Enough has been written about last year’s collapse of insurance giant AIG after it had to make good all the insurance it sold against corporate bond defaults and the fact that the US government bailout happened to help Goldman Sachs, the firm that US Treasury Secretary Hank Paulson once ran. Much less, however, is known about the company’s origins (it was the first reverse MNC, with its headquarters in China), of how it had such tremendous clout it could even threaten governments with US sanctions, or of how in the second World War it allowed US intelligence agency officials to masquerade as journalists of one of the newspapers it owned and collect information against the Japanese.
This wealth of information, and a lot more (did you know it was best to approach the mercurial Hank Greenberg with bad news after 5, when he’d had an hour with his masseur?) is what you get in Fallen Giant by an ex-AIG insider along with a former editor of Fortune.
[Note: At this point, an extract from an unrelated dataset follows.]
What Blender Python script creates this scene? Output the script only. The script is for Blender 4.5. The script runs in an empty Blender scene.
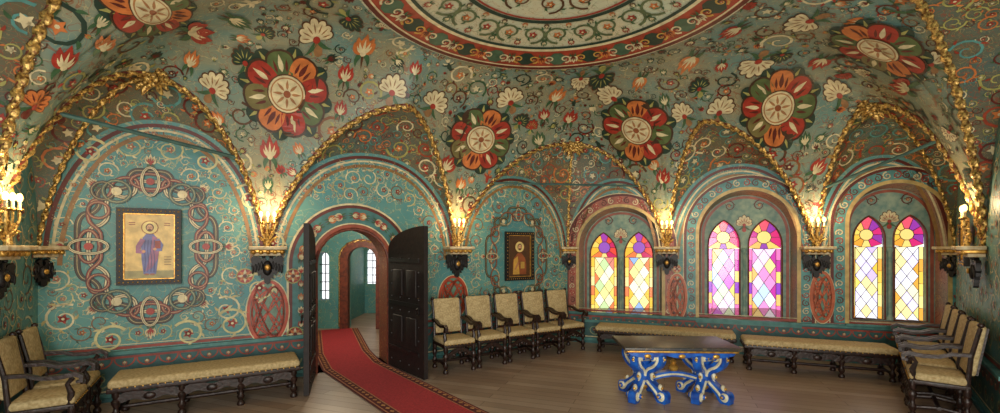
import bpy, bmesh, math, random
from mathutils import Vector, Matrix
from mathutils.bvhtree import BVHTree
random.seed(7)
sc=bpy.context.scene
try:
    sc.view_settings.view_transform='Standard'
    sc.view_settings.look='None'
except Exception: pass
pi=math.pi
EYE=2.0; F=450.0; HY=248.0
def lin(c):
    r=[]
    for x in c[:3]:
        x=x/255.0
        r.append(x/12.92 if x<=.04045 else ((x+.055)/1.055)**2.4)
    return (r[0],r[1],r[2],1.0)
# ------------------------------------------------------------ materials
def newmat(name):
    m=bpy.data.materials.new(name); m.use_nodes=True
    nt=m.node_tree; b=nt.nodes['Principled BSDF']; return m,nt,b
def mat(name,c1,c2=None,scale=6,rough=.6,metal=0,bump=0,detail=4,coat=0):
    m,nt,b=newmat(name)
    b.inputs['Roughness'].default_value=rough; b.inputs['Metallic'].default_value=metal
    if c2 is None: c2=tuple(x*.8 for x in c1)
    tc=nt.nodes.new('ShaderNodeTexCoord'); n=nt.nodes.new('ShaderNodeTexNoise')
    n.inputs['Scale'].default_value=scale; n.inputs['Detail'].default_value=detail
    nt.links.new(tc.outputs['Object'],n.inputs['Vector'])
    r=nt.nodes.new('ShaderNodeValToRGB')
    r.color_ramp.elements[0].position=.35; r.color_ramp.elements[1].position=.65
    r.color_ramp.elements[0].color=lin(c2); r.color_ramp.elements[1].color=lin(c1)
    nt.links.new(n.outputs['Fac'],r.inputs['Fac']); nt.links.new(r.outputs['Color'],b.inputs['Base Color'])
    if bump:
        bp=nt.nodes.new('ShaderNodeBump'); bp.inputs['Strength'].default_value=bump; bp.inputs['Distance'].default_value=.02
        nt.links.new(n.outputs['Fac'],bp.inputs['Height']); nt.links.new(bp.outputs['Normal'],b.inputs['Normal'])
    if coat: b.inputs['Coat Weight'].default_value=coat
    return m
def ornmat(name,base,base2,l1,l2,scale=5,rough=.55,amt=.6):
    """plaster with fine painted tendrils (procedural)"""
    m,nt,b=newmat(name); b.inputs['Roughness'].default_value=rough
    N=nt.nodes.new; L=nt.links.new
    tc=N('ShaderNodeTexCoord')
    n=N('ShaderNodeTexNoise'); n.inputs['Scale'].default_value=1.3; n.inputs['Detail'].default_value=5
    L(tc.outputs['Object'],n.inputs['Vector'])
    mix=N('ShaderNodeMix'); mix.data_type='RGBA'; mix.inputs['A'].default_value=lin(base); mix.inputs['B'].default_value=lin(base2)
    r=N('ShaderNodeValToRGB'); r.color_ramp.elements[0].position=.35; r.color_ramp.elements[1].position=.65
    L(n.outputs['Fac'],r.inputs['Fac']); L(r.outputs['Color'],mix.inputs['Factor'])
    prev=mix.outputs['Result']
    for k,(col,sc_,th) in enumerate(((l1,scale,.035),(l2,scale*1.6,.03))):
        nn=N('ShaderNodeTexNoise'); nn.inputs['Scale'].default_value=sc_; nn.inputs['Detail'].default_value=0.6; nn.inputs['Distortion'].default_value=1.6
        mp=N('ShaderNodeMapping'); mp.inputs['Location'].default_value=(k*7.3,k*3.1,1)
        L(tc.outputs['Object'],mp.inputs['Vector']); L(mp.outputs['Vector'],nn.inputs['Vector'])
        s=N('ShaderNodeMath'); s.operation='SUBTRACT'; s.inputs[1].default_value=.5; L(nn.outputs['Fac'],s.inputs[0])
        a=N('ShaderNodeMath'); a.operation='ABSOLUTE'; L(s.outputs[0],a.inputs[0])
        l=N('ShaderNodeMath'); l.operation='LESS_THAN'; l.inputs[1].default_value=th*.4; L(a.outputs[0],l.inputs[0])
        mm=N('ShaderNodeMath'); mm.operation='MULTIPLY'; mm.inputs[1].default_value=amt; L(l.outputs[0],mm.inputs[0])
        mx=N('ShaderNodeMix'); mx.data_type='RGBA'; L(mm.outputs[0],mx.inputs['Factor']); L(prev,mx.inputs['A']); mx.inputs['B'].default_value=lin(col)
        prev=mx.outputs['Result']
    L(prev,b.inputs['Base Color'])
    return m
def attrmat(name,rough=.5,metal=0):
    m,nt,b=newmat(name); b.inputs['Roughness'].default_value=rough; b.inputs['Metallic'].default_value=metal
    a=nt.nodes.new('ShaderNodeAttribute'); a.attribute_name='Col'
    n=nt.nodes.new('ShaderNodeTexNoise'); n.inputs['Scale'].default_value=9; n.inputs['Detail'].default_value=5
    tc=nt.nodes.new('ShaderNodeTexCoord'); nt.links.new(tc.outputs['Object'],n.inputs['Vector'])
    r=nt.nodes.new('ShaderNodeMapRange'); r.inputs['From Min'].default_value=.3; r.inputs['From Max'].default_value=.7; r.inputs['To Min'].default_value=.62; r.inputs['To Max'].default_value=1.05
    nt.links.new(n.outputs['Fac'],r.inputs['Value'])
    v=nt.nodes.new('ShaderNodeVectorMath'); v.operation='SCALE'
    nt.links.new(a.outputs['Color'],v.inputs[0]); nt.links.new(r.outputs['Result'],v.inputs['Scale'])
    nt.links.new(v.outputs[0],b.inputs['Base Color'])
    return m
M_wall=ornmat('teal_painted_plaster',(70,132,136),(92,144,136),(176,178,132),(124,96,68),4.5,.5,.5)
M_vault=ornmat('vault_painted_plaster',(100,134,126),(138,134,104),(136,80,52),(178,166,120),4.4,.5,.65)
M_web=ornmat('lunette_painted_plaster',(72,98,92),(96,88,62),(140,64,40),(160,140,88),7)
M_medal=ornmat('medallion_plaster',(186,192,164),(198,184,148),(110,124,90),(150,100,64),4,.5,.5)
M_paint=attrmat('tempera_paint',.45)
M_gold=mat('gilded_rope',(236,196,112),(96,60,22),34,.36,.6,.5)
M_goldflat=mat('gold_leaf',(224,178,86),(166,112,46),20,.38,.6)
M_cream=mat('cream_stone',(214,200,164),(176,150,108),14,.6)
M_black=mat('blackened_iron',(28,22,22),(12,10,11),20,.5,.1)
M_dark=mat('dark_carved_oak',(48,26,19),(22,11,9),26,.42,0,.3)
M_door=mat('door_dark_oak',(30,17,15),(16,8,8),16,.65,0,.2)
M_fab=mat('cream_brocade',(196,176,132),(160,138,94),34,.85,0,.15)
M_teal=mat('teal_trim_paint',(56,112,112),(44,92,96),8,.5)
M_teal2=mat('teal_trim_light',(80,136,132),(60,112,110),8,.5)
M_rod=mat('tie_rod_paint',(70,106,100),(50,80,78),8,.5)
M_blue=mat('blue_enamel_wood',(24,96,190),(16,58,140),10,.35,0,0,3,.3)
M_white=mat('white_enamel_wood',(216,212,186),(180,172,144),10,.4)
M_top=ornmat('table_top_marquetry',(44,50,56),(64,56,44),(120,104,70),(90,60,40),7,.42,.5)
M_reveal=ornmat('window_reveal_plaster',(180,116,98),(112,124,112),(96,50,40),(206,170,110),6)
M_reveal2=ornmat('door_reveal_plaster',(142,76,50),(108,64,46),(196,150,90),(60,90,80),7)
M_mull=mat('window_stone_mullion',(140,158,138),(96,130,122),10,.55)
M_redwood=mat('red_brown_moulding',(120,56,36),(80,36,26),14,.5)
def floormat():
    m,nt,b=newmat('worn_oak_parquet'); N=nt.nodes.new; L=nt.links.new
    tc=N('ShaderNodeTexCoord'); mp=N('ShaderNodeMapping'); mp.inputs['Rotation'].default_value=(0,0,.35)
    L(tc.outputs['Object'],mp.inputs['Vector'])
    br=N('ShaderNodeTexBrick'); br.inputs['Scale'].default_value=1.0; br.inputs['Brick Width'].default_value=2.2; br.inputs['Row Height'].default_value=.16
    br.inputs['Mortar Size'].default_value=.005
    br.inputs['Color1'].default_value=lin((170,150,132)); br.inputs['Color2'].default_value=lin((146,124,106)); br.inputs['Mortar'].default_value=lin((104,84,70))
    L(mp.outputs['Vector'],br.inputs['Vector'])
    n=N('ShaderNodeTexNoise'); n.inputs['Scale'].default_value=1.2; n.inputs['Detail'].default_value=6; L(tc.outputs['Object'],n.inputs['Vector'])
    mx=N('ShaderNodeMix'); mx.data_type='RGBA'; mx.blend_type='MULTIPLY'; mx.inputs['Factor'].default_value=.5
    r=N('ShaderNodeValToRGB'); r.color_ramp.elements[0].position=.3; r.color_ramp.elements[0].color=(.55,.5,.48,1); r.color_ramp.elements[1].position=.7; r.color_ramp.elements[1].color=(1,1,1,1)
    L(n.outputs['Fac'],r.inputs['Fac']); L(br.outputs['Color'],mx.inputs['A']); L(r.outputs['Color'],mx.inputs['B'])
    L(mx.outputs['Result'],b.inputs['Base Color']); b.inputs['Roughness'].default_value=.38
    return m
M_floor=floormat()
def glassmat():
    m=bpy.data.materials.new('stained_glass'); m.use_nodes=True; nt=m.node_tree; nt.nodes.clear(); N=nt.nodes.new; L=nt.links.new
    a=N('ShaderNodeAttribute'); a.attribute_name='Col'
    t=N('ShaderNodeBsdfTransparent'); g=N('ShaderNodeBsdfGlossy'); g.inputs['Roughness'].default_value=.15
    L(a.outputs['Color'],t.inputs['Color']); mx=N('ShaderNodeMixShader'); mx.inputs[0].default_value=.04
    L(t.outputs[0],mx.inputs[1]); L(g.outputs[0],mx.inputs[2]); o=N('ShaderNodeOutputMaterial'); L(mx.outputs[0],o.inputs[0]); return m
M_glass=glassmat()
def emat(name,c,s):
    m=bpy.data.materials.new(name); m.use_nodes=True; nt=m.node_tree; nt.nodes.clear()
    e=nt.nodes.new('ShaderNodeEmission'); e.inputs[0].default_value=lin(c); e.inputs[1].default_value=s
    o=nt.nodes.new('ShaderNodeOutputMaterial'); nt.links.new(e.outputs[0],o.inputs[0]); return m
M_flame=emat('candle_bulb_glow',(255,200,110),9)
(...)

While Greenberg, AIG’s longest-serving CEO and the man who succeeded its founder Cornelius Vander Starr, spent 37 years and a fortune cultivating top American corporate chiefs and government officials, ironically, when he was being investigated by New York Attorney General Eliot Spitzer, it didn’t take the same group too long to turn Greenberg in — indeed, AIG got into a dispute with Greenberg over who actually owned certain pieces of art worth $15 mn! He was forced to step down from the same foundations he generously donated to — the Starr Foundation had donated $35 mn to the American Museum of Natural History but this wasn’t enough to save Greenberg. The other boards he quit included the Asia Society. While Greenberg didn’t quit the seat at the Council on Foreign Relations, the council quickly amended his cv on its website and described him as the “retired” chairman and CEO of AIG. It also removed his flattering portrait from its gallery of current and past leaders at its headquarters!
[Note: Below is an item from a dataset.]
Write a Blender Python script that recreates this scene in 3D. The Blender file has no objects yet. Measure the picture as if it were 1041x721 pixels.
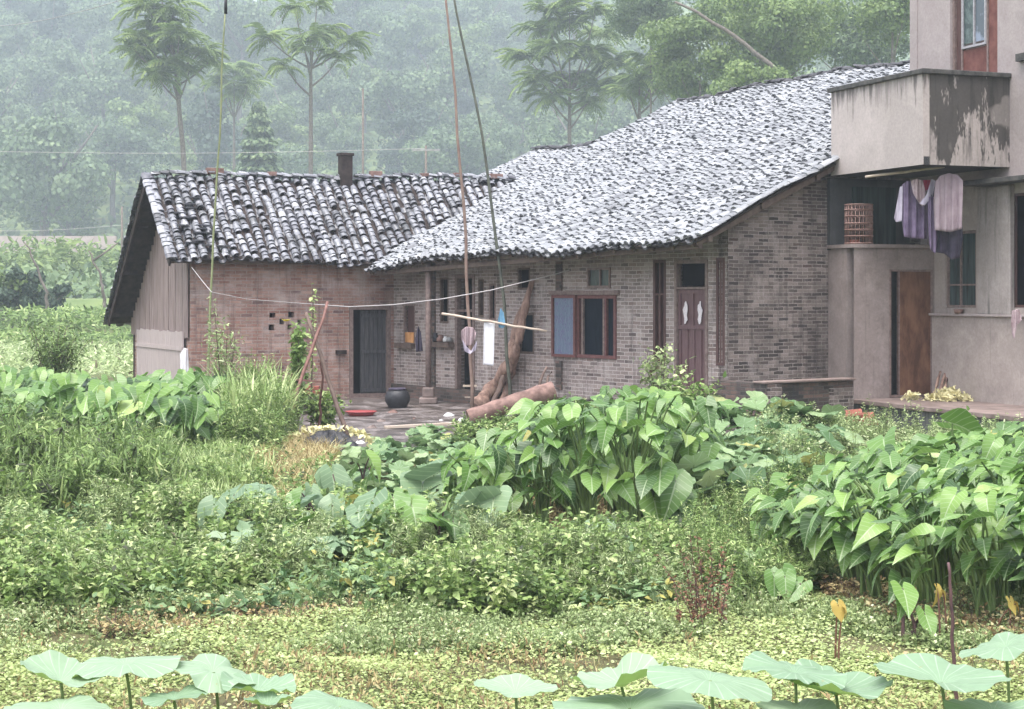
EXPO = 1.64
import bpy, math, random
import numpy as np
from mathutils import Vector
random.seed(7); rng = np.random.default_rng(11)
sc = bpy.context.scene
COL = sc.collection
R = math.radians
CZ = 2.5; FL = 1700.0                      # eye height and focal length used to read distances off the photograph

def P(px, py, Y): return np.array([(px-520.5)/FL*Y, Y, CZ-(py-300)/FL*Y])
def U(a, b): return random.uniform(a, b)
def hom(r, g, b): return (r, g, b, 1.0)

# ------------------------------------------------------------------ materials
MATS = {}
class NT:
    def __init__(s, name):
        s.m = bpy.data.materials.new(name); s.m.use_nodes = True
        s.n = s.m.node_tree.nodes; s.l = s.m.node_tree.links
        s.out = s.n['Material Output']; s.b = s.n['Principled BSDF']
    def node(s, t, **k):
        n = s.n.new(t)
        for a, v in k.items():
            if a.startswith('i_'):
                key = a[2:].replace('_', ' ')
                n.inputs[key].default_value = v
            else: setattr(n, a, v)
        return n
    def link(s, a, b): s.l.new(a, b)
    def noise(s, vec, scale, detail=4, rough=.6):
        n = s.node('ShaderNodeTexNoise'); n.inputs['Scale'].default_value = scale
        n.inputs['Detail'].default_value = detail; n.inputs['Roughness'].default_value = rough
        if vec is not None: s.link(vec, n.inputs['Vector'])
        return n.outputs['Fac']
    def ramp(s, fac, stops, interp='LINEAR'):
        n = s.node('ShaderNodeValToRGB'); e = n.color_ramp.elements; n.color_ramp.interpolation = interp
        while len(e) < len(stops): e.new(.5)
        for k, (p, c) in enumerate(stops): e[k].position = p; e[k].color = hom(*c) if len(c) == 3 else c
        s.link(fac, n.inputs['Fac']); return n.outputs['Color']
    def mix(s, fac, a, b, mode='MIX'):
        n = s.node('ShaderNodeMix', data_type='RGBA', blend_type=mode)
        if isinstance(fac, (int, float)): n.inputs[0].default_value = fac
        else: s.link(fac, n.inputs[0])
        for q, v in ((6, a), (7, b)):
            if isinstance(v, tuple): n.inputs[q].default_value = hom(*v)
            else: s.link(v, n.inputs[q])
        return n.outputs[2]
    def math(s, op, a, b=0.0, clamp=False):
        n = s.node('ShaderNodeMath', operation=op, use_clamp=clamp)
        for q, v in ((0, a), (1, b)):
            if isinstance(v, (int, float)): n.inputs[q].default_value = v
            else: s.link(v, n.inputs[q])
        return n.outputs[0]
    def coord(s, kind='Object', scale=(1,1,1)):
        t = s.node('ShaderNodeTexCoord'); m = s.node('ShaderNodeMapping')
        m.inputs['Scale'].default_value = scale
        s.link(t.outputs[kind], m.inputs['Vector']); return m.outputs['Vector']
    def geo(s, scale=(1,1,1)):
        t = s.node('ShaderNodeNewGeometry'); m = s.node('ShaderNodeMapping')
        m.inputs['Scale'].default_value = scale
        s.link(t.outputs['Position'], m.inputs['Vector']); return m.outputs['Vector']
    def attr(s, name='rnd'):
        return s.node('ShaderNodeAttribute', attribute_name=name).outputs['Fac']
    def bump(s, h, strength=.4, dist=.02):
        n = s.node('ShaderNodeBump'); n.inputs['Strength'].default_value = strength; n.inputs['Distance'].default_value = dist
        s.link(h, n.inputs['Height']); s.link(n.outputs['Normal'], s.b.inputs['Normal'])
    def base(s, c, rough=.7, spec=.3):
        if isinstance(c, tuple): s.b.inputs['Base Color'].default_value = hom(*c)
        else: s.link(c, s.b.inputs['Base Color'])
        if isinstance(rough, (int, float)): s.b.inputs['Roughness'].default_value = rough
        else: s.link(rough, s.b.inputs['Roughness'])
        s.b.inputs['Specular IOR Level'].default_value = spec
        return s.m
    def translucent(s, col, fac=.3):
        t = s.node('ShaderNodeBsdfTranslucent'); mx = s.node('ShaderNodeMixShader'); mx.inputs[0].default_value = fac
        if isinstance(col, tuple): t.inputs['Color'].default_value = hom(*col)
        else: s.link(col, t.inputs['Color'])
        s.link(s.b.outputs[0], mx.inputs[1]); s.link(t.outputs[0], mx.inputs[2]); s.link(mx.outputs[0], s.out.inputs['Surface'])

def simple(name, c1, c2, scale=3, rough=.7, spec=.3, bump=.0, stretch=(1,1,1)):
    """two-tone noise material in world space"""
    t = NT(name); g = t.geo(stretch)
    f = t.noise(g, scale, 5, .65)
    c = t.ramp(f, [(.35, c1), (.65, c2)])
    t.base(c, rough, spec)
    if bump: t.bump(f, bump, .02)
    MATS[name] = t.m; return t.m

def leafmat(name, stops, rough=.45, spec=.4, trans=.3, veins=None, back=None):
    t = NT(name); r = t.attr('rnd')
    c = t.ramp(r, stops)
    if veins:
        uv = t.node('ShaderNodeUVMap').outputs['UV']; sp = t.node('ShaderNodeSeparateXYZ'); t.link(uv, sp.inputs[0])
        ax = t.math('ABSOLUTE', sp.outputs[0])
        if veins == 'taro':
            k = t.math('SINE', t.math('MULTIPLY', t.math('SUBTRACT', sp.outputs[1], t.math('MULTIPLY', ax, .55)), 42))
            side = t.math('GREATER_THAN', k, .88)
            mid = t.math('LESS_THAN', ax, .022)
            v = t.math('MAXIMUM', t.math('MULTIPLY', side, .45), mid)
        else:   # radial: uv is polar direction * radius
            at = t.math('ARCTAN2', sp.outputs[1], sp.outputs[0])
            k = t.math('SINE', t.math('MULTIPLY', at, 24 if back else 10))
            v = t.math('MULTIPLY', t.math('GREATER_THAN', k, .94), .45)
        c0 = c
        c = t.mix(t.math('MULTIPLY', v, .6), c, (.5, .6, .38) if veins == 'taro' else (.62, .7, .6))
        t.bump(v, .25, .01)
        hs = t.noise(uv, 5, 3)
        c = t.mix(t.math('MULTIPLY', hs, .5), c, t.mix(.5, c, (.03, .08, .03)))
        spots = t.noise(t.geo(), 23, 3, .6)
        c = t.mix(t.ramp(spots, [(.70, (0,0,0)), (.76, (.6,.6,.6))]), c, (.27, .24, .1))
    if back: c = t.mix(t.math('MULTIPLY', t.node('ShaderNodeNewGeometry').outputs['Backfacing'], .85), c, back)
    t.base(c, rough, spec)
    if trans: t.translucent(c, trans)
    MATS[name] = t.m; return t.m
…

Greenberg, of course, wasn’t quite the hapless victim since, thanks to the way AIG’s holding structure had been designed by Starr, he remained chairman of both Starr International (Sico) and CV Starr — Sico is AIG’s largest shareholder and CV Starr is a group of insurance agencies that places a lot of business with AIG! The AIG-CV Starr/Sico battle is too complicated to explain in this review, but while salaries in AIG were low, star performers got shares in Sico — so, when the battle began, one of the issues was that Sico had kept 311 million shares that actually belonged to AIG’s star performing employees, the ones who met Greenburg’s demands of a 15 per cent growth in revenues and profit each year, and a 15 per cent return on equity year in and year out. Sort of tells you AIG’s regulatory battles with Spitzer, and later with the federal authorities, were only the half of it. And you thought insurance was dull and boring, meant only for people who didn’t have the personality to become accountants!
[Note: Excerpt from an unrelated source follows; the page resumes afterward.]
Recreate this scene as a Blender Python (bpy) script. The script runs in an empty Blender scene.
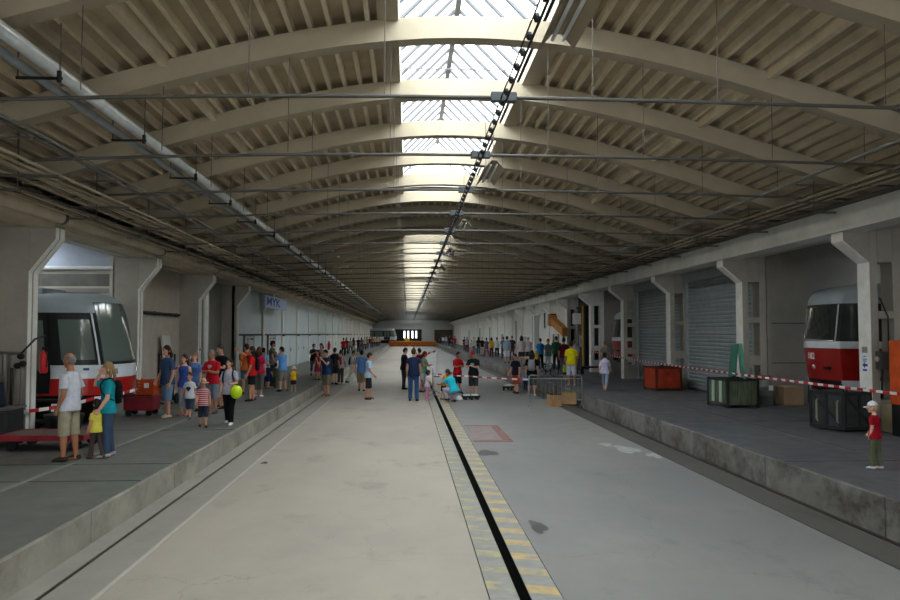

Indeed, the book was first conceived by the author when, in 2005, Greenberg was forced out of AIG when he was caught cooking his books. By September 13-14, 2008, however, the story had moved far beyond Greenberg’s exit and was focused on how AIG would be forced to declare bankruptcy.
AIG, from the time the 27-year-old Starr set it up in Shanghai with the $1,000 of capital he had — after selling the first ice cream store and soda fountain the small town of Fort Bragg had ever seen — was always a company that took big risks. Much of this, of course, came from Starr’s immense confidence, confidence that allowed him, barely two years into the business, to journey half way around the world to New York to convince insurers who didn’t know him that he could represent them in a market they knew even less about. When British insurance firms wouldn’t sell life insurance to the Chinese, Starr figured out better health facilities would increase their longevity and make it a great business; Greenberg began selling directors and officers liability insurance — everyone needs it but how many claim it? — and even sold ransom insurance for First World executives posted to Third World countries (again, the same reason was given).
If this was the good side, there was enough of the seamy side as well that got Greenberg into trouble — the rigging of bids for insurance deals, setting up special purpose vehicles to allow clients to clean up their balance sheets by moving assets to off-balance sheet entities and, finally, even getting Warren Buffet’s GenRe to buy reinsurance from AIG in order to show increased reserves. And there was the raw use of power. Greenberg’s contacts in the US government ensured China’s entry into the WTO was backed by the US, but when China was about to be admitted, Greenberg wrote a letter to Chinese Premier Zhu Rongi, asking for Chinese insurance markets to be opened. Zhu sent a representative to negotiate with Greenberg to allow AIG to keep running its Chinese subsidiaries, and only after that was China admitted to the WTO. A Bill allowing New York-registered banks and insurance companies to invest in risky Mexican bonds was kept in abeyance till Mexico allowed AIG to own a majority share in its insurance business in that country — AIG was the only firm this concession was given to!